The ABA's report, which was based on interviews with attorneys and people who worked with Grasz, questioned whether he would be able to "separate his role as an advocate from that of a judge." The report also questioned his temperament and noted it was difficult to get witnesses to speak candidly about Grasz.

Grasz defended against the report at a nomination hearing earlier this month, saying the evaluators "made very clear" to him that they objected to his pro-life beliefs and claiming one referring to "conservatives and Republicans" as "you people" during an interview.

"I have great respect for the amount of time and effort the American Bar Association put into the process," Grasz said at the Nov. 1 hearing. "I do respectfully disagree with the result."

Pulgram disputed this claim in his written testimony, saying he actually said "you guys" and was referring to lawyers for defendants in trails, not conservatives. Grasz had written an article for the Federalist Society arguing trial lawyers on the plaintiffs' side have undue influence in Nebraska's process for selecting judges, Pulgram told the Judiciary Committee in written testimony.

Pamela Bresnahan, the chair of the ABA's standing committee, appeared before the committee at a hearing on Nov. 15 to discuss Grasz's rating.
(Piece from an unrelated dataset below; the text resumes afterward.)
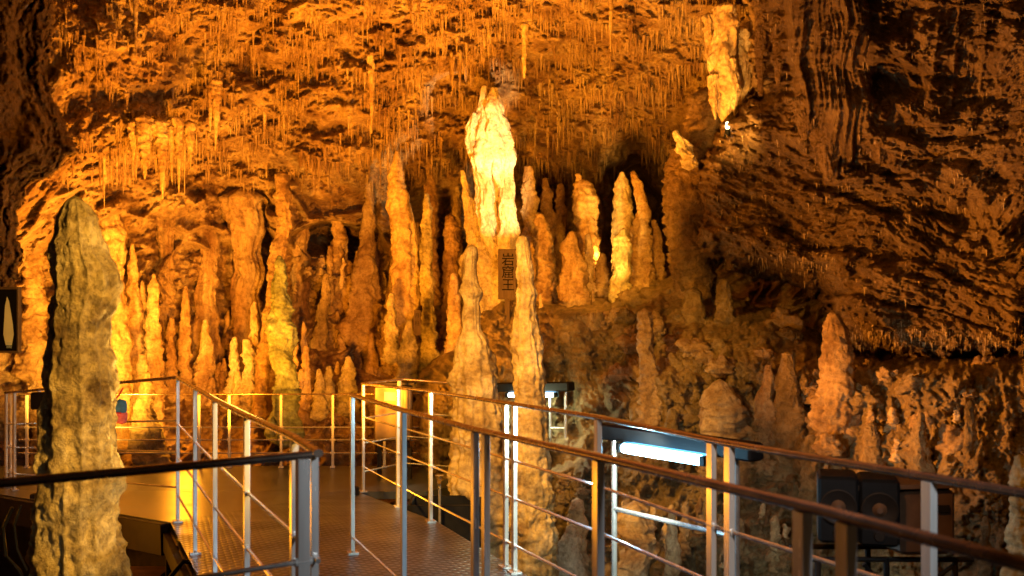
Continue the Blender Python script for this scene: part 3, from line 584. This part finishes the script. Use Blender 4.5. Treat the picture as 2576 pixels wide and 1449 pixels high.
for (x,y) in [(lx(4),4.0),(lx(6),6.0),(lx(8.3),8.3),(-3.6,9.5),(-4.6,10.6),(-5.5,11.5),(rx(5)-.1,5),(rx(8)-.1,8),(rx(11)-.1,11)]:
    mb=MB(); mb.box((x,y,-2.6+3),(.08,.08,1.5)); mb.build('leg',M['darkmetal'],e)
mb=MB(); a=Vector((lx(8.5)-.1,8.9,-2.5)); b_=Vector((-5.6,12.0,-2.5)); u=(b_-a).normalized(); mb.box((a+b_)/2+Vector((0,0,3)),((b_-a).length,.03,1.0),ax=(u,Vector((-u.y,u.x,0)),Vector((0,0,1)))); mb.build('panel',M['darkmetal'],e)
def railing(label,pts,posts,fracs,H,floor=None,group=None,rr=.017,mat='rail',pw=.043):
    pts=[Vector(p) for p in pts]
    c=sum(pts,Vector())/len(pts); base=Vector((c.x,c.y,c.z-1.0))
    e=empty('railing',base); tag(e,label,'railing',group)
    def off(o): o.location=-base; return o
    off(MB().tube(pts,rr,14,flat=.8).build('handrail',M[mat],e))
    for fr in fracs:
        mb=MB(); q=[p-Vector((0,0,H*fr)) for p in pts]
        off(mb.tube(q,.0085,8).build('bar',M['bar'],e))
    for (s,t) in posts:
        a,b=pts[s],pts[s+1]; p=a.lerp(b,t); u=(b-a); u.z=0; ang=math.atan2(u.y,u.x)
        zb=p.z-H if floor is None else floor(p.y)
        mb=MB(); mb.box((p.x,p.y,(p.z-.012+zb)/2),(pw,.026,p.z-.012-zb),ang,bev=.12)
        for fr in fracs:
            mb.tube([(p.x-.03*math.cos(ang),p.y-.03*math.sin(ang),p.z-H*fr),(p.x+.03*math.cos(ang),p.y+.03*math.sin(ang),p.z-H*fr)],.014,10)
        po=off(mb.build('post',M['steel'],e))
        mb=MB(); mb.box((p.x,p.y,zb+.006),(pw*2,.07,.012),ang)
        for sx in (-1,1): mb.tube([(p.x+sx*pw*.75*math.cos(ang),p.y+sx*pw*.75*math.sin(ang),zb+.01),(p.x+sx*pw*.75*math.cos(ang),p.y+sx*pw*.75*math.sin(ang),zb+.024)],.008,6)
        mb.build('base_plate',M['steel'],po)
    return e
def rp_(Y): return Vector((rx(Y)-.05,Y,float(np.interp(Y,[1,2.93,3.27,4.36,5.53,8.5,11.45],[-.5,-.51,-.52,-.56,-.58,-.69,-.85]))))
rY=[11.45,8.5,5.53,4.36,2.93,1.0]
rpts=[rp_(Y) for Y in rY]; rpts[0].x=-1.56
def post_at(Ylist,arr):
    out=[]
    for Y in Ylist:
        for i in range(len(arr)-1):
            if arr[i]>=Y>=arr[i+1]: out.append((i,(arr[i]-Y)/(arr[i]-arr[i+1]))); break
    return out
railing('long outer steel railing along the right edge of the ramp',rpts,post_at([11.4,9.7,8.5,6.85,6.7,5.53,4.47,4.34,3.27,2.0],rY),[.33,.55,.82],1.05,zf)
def mp_(Y): return Vector((-1.06+(7.29-Y)*.358,Y,float(np.interp(Y,[.8,1.88,2.44,3.55,4.78,5.98,7.35],[-.44,-.449,-.46,-.50,-.554,-.59,-.62]))))
mY=[7.36,5.98,4.78,3.55,2.44,1.88,.9]
railing('median steel railing dividing the ramp into two lanes, no middle bars',[mp_(y) for y in mY],post_at([7.29,5.98,4.78,4.64,3.55,2.49,2.34,1.2],mY),[.88],1.07,zf)
def lp_(Y): return Vector((-2.6+(8.53-Y)*.4,Y,float(np.interp(Y,[3.63,4.03,5.13,6.28,8.53],[-.50,-.496,-.53,-.557,-.587]))))
lY=[8.53,6.28,5.13,4.03,3.63]
railing('left ramp railing with three round bars ending at the near corner',[lp_(y) for y in lY],post_at([8.5,7.3,6.28,5.13,4.03,3.70],lY),[.33,.57,.84],1.08,zf)
railing('near corner railing crossing in front of the huge foreground stalagmite',[(-.66,3.60,-.50),(-1.41,3.03,-.50),(-3.0,1.82,-.50)],[(0,.03),(1,.6)],[.33,.57,.84],1.05)
railing('front railing of the platform behind the huge foreground stalagmite',[(-2.62,8.56,-.587),(-5.42,11.75,-.97),(-5.92,13.1,-1.10)],[(0,.42),(0,.75),(0,.93),(0,.995),(1,.5)],[.33,.57,.84],1.02,lambda y:float(np.interp(y,[8.5,11.6],[-1.7,-1.98])))
railing('thin back railing along the far side of the platform',[(-5.9,13.12,-1.10),(-.75,13.12,-1.10)],[(0,t) for t in (.02,.2,.42,.49,.61,.73,.85,.98)],[.45,.62,.8],.88,None,rr=.012,pw=.03)
railing('short railing stub beside the metal cabinet',[(-1.56,11.47,-.85),(-1.2,12.1,-.85),(-.6,12.15,-.9)],[(0,.9),(1,.95)],[.33,.57,.84],1.1,lambda y:-1.98)

# ------------------------------------------------------------------ lamps
def tube_lamp(label,a,b,hh,hd,tm,r,cam,legs,tl=.31):
    a=Vector(a);b=Vector(b); u=(b-a).normalized(); v=Vector((-u.y,u.x,0)).normalized()
    if v.dot(-(a+b)/2)<0: v=-v
    w_=Vector((0,0,1)); w_=(w_-u*w_.dot(u)).normalized()
    c=(a+b)/2; e=empty('tube_lamp',c-Vector((0,0,.9))); tag(e,label,'lamp'); O=Vector(e.location)
    def off(o): o.location=-O; return o
    ln=(b-a).length
    mb=MB(); mb.box(c,(ln,hd,hh),ax=(u,v,w_),bev=.25); off(mb.build('housing',M['black'],e))
    tc=c+v*cam[0]+w_*cam[1]
    mb=MB(); mb.box(tc-v*(r+.012)+w_*.004,(ln*tl*2.2,.01,.06),ax=(u,v,w_)); off(mb.build('reflector',M['refl'],e))
    mb=MB(); mb.tube([tc-u*ln*tl,tc-u*ln*(tl-.012),tc+u*ln*(tl-.012),tc+u*ln*tl],[r*.6,r,r,r*.6],16); off(mb.build('tube',tm,e))
    for s in (-1,1):
        mb=MB(); mb.box(tc+u*s*ln*(tl+.015),(ln*.03,.05,.05),ax=(u,v,w_)); off(mb.build('end_cap',M['black'],e))
    for (t,h) in legs:
        p=a.lerp(b,t)-w_*hh*.4-v*.03
        mb=MB(); mb.tube([p,p-Vector((0,0,h))],.017,10); off(mb.build('leg',M['bar'],e))
    if len(legs)>1:
        p=a.lerp(b,legs[0][0])-Vector((0,0,.45))-v*.03; q=a.lerp(b,legs[1][0])-Vector((0,0,.45))-v*.03
        off(MB().tube([p,q],.014,10).build('cross_bar',M['bar'],e))
    return tc,v,u
tc1,v1,u1=tube_lamp('black housed tube lamp glowing bluish white behind the outer railing',at(1515,1082,6.4),at(1905,1138,5.4),.09,.11,M['tube'],.028,(.09,-.066),[(.06,1.5),(.86,1.5)],.26)
tc2,v2,u2=tube_lamp('distant black tube lamp standing behind the twin stalagmites',at(1253,974,12.3),at(1438,972,11.7),.1,.14,M['tube2'],.025,(.06,-.085),[(.7,1.3),(.9,1.3)])
p=at(100,1008,10.4); e=empty('floodlight',p); tag(e,'small black floodlight fixed to the platform railing at far left','floodlight')
MB().box((0,0,0),(.13,.12,.16)).build('housing',M['black'],e); MB().tube([(0,.05,-.05),(0.03,.08,-.2),(0.06,.05,-.3)],.012,8).build('bracket',M['darkmetal'],e); MB().box((0,.064,0),(.1,.01,.12)).build('glass',M['white'],e)
p=at(1830,316,11.6); e=empty('flood_bulb',p); tag(e,'bare glowing flood bulb under the lit ragged stalactite','lamp')
mb=MB(); mb.tube([(0,0,.04),(0,0,.028),(0,0,.0),(0,0,-.025),(0,0,-.04)],[.006,.02,.026,.02,.012],14); mb.build('bulb',M['bulb'],e)
MB().tube([(0,0,-.035),(0,.02,-.12)],[.025,.035],12).build('socket',M['black'],e)

# ------------------------------------------------------------------ cabinet, faucet, tank, speakers
c=at(990,1110,12.5); e=empty('metal_cabinet',(c.x,c.y,-1.98)); tag(e,'beige metal control cabinet on posts behind the end of the outer railing','cabinet')
MB().box((0,0,.72),(.42,.22,.62)).build('cabinet_body',M['cab'],e)
mb=MB(); mb.box((-.03,-.117,.72),(.3,.014,.54)); d=mb.build('door',M['cab'],e); MB().box((.09,-.13,.72),(.02,.02,.09)).build('handle',M['black'],d)
MB().box((-.02,-.13,.92),(.14,.02,.1)).build('meter_window',M['white'],e)
MB().box((0,0,1.06),(.5,.32,.03)).build('rain_cover',M['darkmetal'],e)
for s in (-1,1): MB().box((s*.16,0,.2),(.05,.05,.4)).build('leg',M['darkmetal'],e)
MB().box((.16,-.16,.1),(.13,.1,.5)).build('junction_box',M['darkmetal'],e)
c=at(1092,1300,9.7); e=empty('water_tank',(c.x+.1,c.y,-2.75)); tag(e,'black open water tank under the walkway beside the outer railing','tank')
mb=MB(); 
for (x,y,dx,dy) in ((-.3,0,.03,.5),(.3,0,.03,.5),(0,-.235,.57,.03),(0,.235,.57,.03)): mb.box((x,y,.5),(dx,dy,1.0))
mb.box((0,0,.02),(.56,.43,.03)); mb.build('tank_wall',M['black'],e)
c=at(1105,1212,9.3); e=empty('faucet',c); tag(e,'small brass tap on an upright pipe beside the dark tank','tap')
MB().tube([(0,.05,-.9),(0,.05,.03)],.012,8).build('pipe',M['bar'],e)
MB().tube([(0,.05,0),(0,-.03,.01),(0,-.05,-.01),(0,-.055,-.05)],[.016,.014,.013,.012],10).build('spout',M['brass'],e)
h=MB(); h.tube([(0,0,.01),(0,0,.05)],.008,8); h.box((0,0,.055),(.07,.014,.01)); h.build('handle',M['brass'],e)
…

She explained the group's evaluators determined Grasz was unlikely to follow precedent based on conversations with his peers.

"Peer reviews said over and over again, we don't think he can follow the law," Bresnahan said at the hearing.

Republicans have questioned whether it is appropriate for the ABA to still have the active role it has played in the judicial nomination process since 1953. Sen. Ted Cruz, R-Texas, called the ABA an "openly liberal advocacy group" at the hearing.